Summary: Value of loan commitments up 1.3% in June, above expectations; 19.1% higher than June 2023; Westpac: new lending increasingly led by investors; ACGB yields fall; rate-cut expectations firm; value of owner-occupier loan approvals up 0.5%; value of investor approvals up 2.7%; number of owner-occupier home loan approvals down 0.5%.
The number and value of home-loan approvals began to noticeably increase after the RBA reduced its cash rate target in a series of cuts beginning in mid-2019, potentially ending the downtrend which had been in place since mid-2017. Figures from February through to May of 2020 provided an indication the downtrend was still intact but subsequent figures then pushed both back to record highs in 2021. After a considerable pullback in 2022 both the value and number of approved loans resumed rising in 2023.
June’s housing finance figures have now been released and total loan approvals excluding refinancing increased by 1.3% In dollar terms over the month, greater than the flat result which had been generally expected and in contrast with May’s 1.7% decline.

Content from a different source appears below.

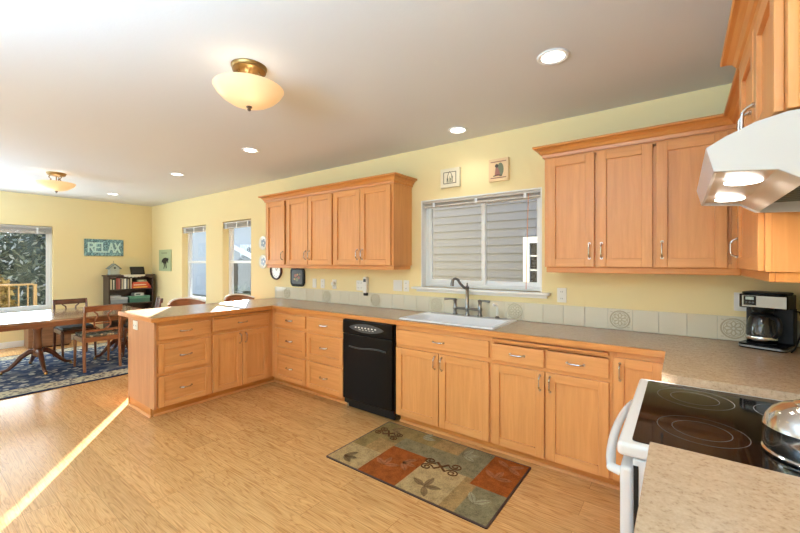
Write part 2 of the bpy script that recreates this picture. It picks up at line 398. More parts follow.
base_cab('maple sink cabinet with one wide drawer front, right of the dishwasher', FB, -2.012, -1.128, 'x', 'pair', open_top=True, name='sink_cabinet')
cc = base_cab('maple base cabinet with two drawers above two doors, right of the sink cabinet', FB, -1.128, -.345, 'x', 'pair_two')
base_cab('narrow one-door maple base cabinet in the corner behind the range', FB, -.345, -.065, 'x', 'door')
base_cab('three-drawer maple cabinet at the free end of the peninsula', FP, -1.80, -1.30, 'y', 'drawers', name='drawer_cabinet', ends=(0, 0))
cp_ = base_cab('peninsula cabinet with one drawer over two doors, nearest the corner', FP, -1.30, -.635, 'y', 'pair', ends=(0, -.12))
MB().box(-3.838, -3.8205, -.634, -.583, KZ, TOP).box(-3.8375, -3.766, -.5825, -.565, KZ, TOP).build('corner_stile', 'maple_z', cp_, bevel=.001)
# pull-out boards under the counter
def board(F, u0, u1, v, ax, label):
    o = MB().fbox(F, u0, u1, v, v+.017, -.4, .026).build('cutting_board', 'maple_'+ax, None, bevel=.003, off=F((u0+u1)/2, v, -.2))
    tag(o, label, 'cutting board', 'pull-out cutting boards')
# open slots would be needed in the carcass rails: the board is a part of its cabinet
def board_part(F, u0, u1, v, ax, root): MB().fbox(F, u0, u1, v, v+.018, 0, .03).build('pull_out_board', 'crown_'+ax, root, bevel=.003)
board_part(FB, -1.11, -.36, .842, 'x', cc); board_part(FP, -1.285, -.65, .842, 'y', cp_)
# peninsula end and back panels
t = thing('back_panel', 'plain maple panel along the dining side of the peninsula', 'panel', (-4.412, -.9, 0))
MB().box(-4.42, -4.405, -1.826, -.02, 0, TOP).build('panel', 'maple_panel', t, bevel=.002)
t = thing('end_panel', 'plain maple panel closing the free end of the peninsula', 'panel', (-4.1, -1.83, 0))
MB().box(-4.40, -3.80, -1.826, -1.8035, KZ, TOP).build('panel', 'maple_panel', t, bevel=.002)

MB().box(-4.40, -3.888, -1.82, -1.802, 0, KZ-.001).build('toe_kick', 'crown_x', t)
MB().prism([(0, 0), (.016, 0), (.0145, .008), (.009, .0145), (0, .016)], lambda a, b, d: (d, -1.82-a, b), -4.404, -3.87).build('quarter_round', 'maple_x', t)
# wall-side corner blocks (right run)
t = thing('corner_cabinet', 'maple corner base cabinet between the back run and the range', 'cabinet', (.25, -.6, 0))
MB().box(-.05, XE-.004, -1.135, -.605, KZ, TOP).build('carcass', 'maple_z', t, bevel=.002)
MB().box(.02, XE-.004, -1.13, -.605, 0, KZ-.001).build('toe_kick', 'maple_y', t)
t = thing('base_cabinet', 'maple base cabinet under the near counter right of the range', 'cabinet', (.25, -2.5, 0))
MB().box(-.05, XE-.004, -3.05, -1.965, KZ, TOP).build('carcass', 'maple_z', t, bevel=.002)
MB().box(.02, XE-.004, -3.05, -1.965, 0, KZ-.001).build('toe_kick', 'maple_y', t)
shaker(FW(-.05), -2.48, -1.985, .088, .675, 'y', t, handle=(-2.02, .6, True)); slab(FW(-.05), -2.48, -1.985, .70, .832, 'y', t, (-2.23, .766))
shaker(FW(-.05), -3.03, -2.50, .088, .675, 'y', t, handle=(-2.99, .6, True)); slab(FW(-.05), -3.03, -2.50, .70, .832, 'y', t, (-2.77, .766))

# countertops
t = thing('countertop', 'long tan laminate worktop running from the peninsula past the sink to the range', 'countertop', (-2, -.3, TOP))
z0, z1 = TOP+.001, .914; sk = (-1.985, -1.145, -.535, -.06)
mb = MB(); E = .004
mb.box(-4.60, -3.767-E, -1.852+E, -.003, z0, z1).box(-3.767-E, sk[0], -.62+E, -.003, z0, z1).box(sk[1], XE-.003, -.62+E, -.003, z0, z1)
mb.box(sk[0], sk[1], -.62+E, sk[2], z0, z1).box(sk[0], sk[1], sk[3], -.003, z0, z1).box(-.072, XE-.003, -1.148, -.62+E, z0, z1)
mb.build('laminate_top', 'laminate', t)
mb = MB()
pr = [(0, z0-.002), (.018, z0-.002), (.02, z0), (.02, z1-.004), (.016, z1), (0, z1)]
mb.sweep([(-4.60, -1.836), (-3.787, -1.836), (-3.787, -.604), (-.072, -.604), ], [(d+.0, z) for d, z in pr], left=False)
mb.build('wood_edge', 'crown_x', t)
t = thing('countertop', 'tan laminate worktop in the near corner, on this side of the range', 'countertop', (.25, -2.5, TOP))
MB().box(-.072, XE-.003, -3.06, -1.946, z0, z1).build('laminate_top', 'laminate', t, bevel=.003)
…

On a year-on-year basis, total approvals excluding refinancing were 19.1% higher than in June 2023, up from May’s comparable figure of 18.0%.
“The detail continues to show similar themes to previous months; gains in new lending being increasingly led by investors and Western Australia the stand-out state in terms of strength,” said Westpac senior economist Matthew Hassan.
Commonwealth Government bond yields fell moderately on the day. By the close of business, the 3-year ACGB yield had shed 6bps to 3.64% while 10-year and 20-year yields both finished 3bps lower at 4.06% and 4.46% respectively.
Expectations regarding official rate cuts in the next twelve months firmed. In the cash futures market, contracts implied an average of 4.33% in August, 4.255% in November and 4.09% in February 2025. May 2025 contracts implied 3.865%, 47bps less than the current cash rate.
The total value of owner-occupier loan commitments excluding refinancing increased by 0.5%, a partial reversal of May’s 1.9% fall. On an annual basis, owner-occupier loan commitments were 13.2% higher than in June 2023, up from May’s comparable figure of 12.2%.
The total value of investor commitments excluding refinancing increased by 2.7%. The rise follows a 1.3% decline in May, taking the growth rate over the previous 12 months from 29.3% to 30.2%.
The total number of loan commitments to owner-occupiers excluding refinancing decreased by 0.5% to 26521 on a seasonally adjusted basis, a smaller decline than May’s 2.0% decrease. The annual growth rate accelerated from 3.1% after revisions to 4.0%.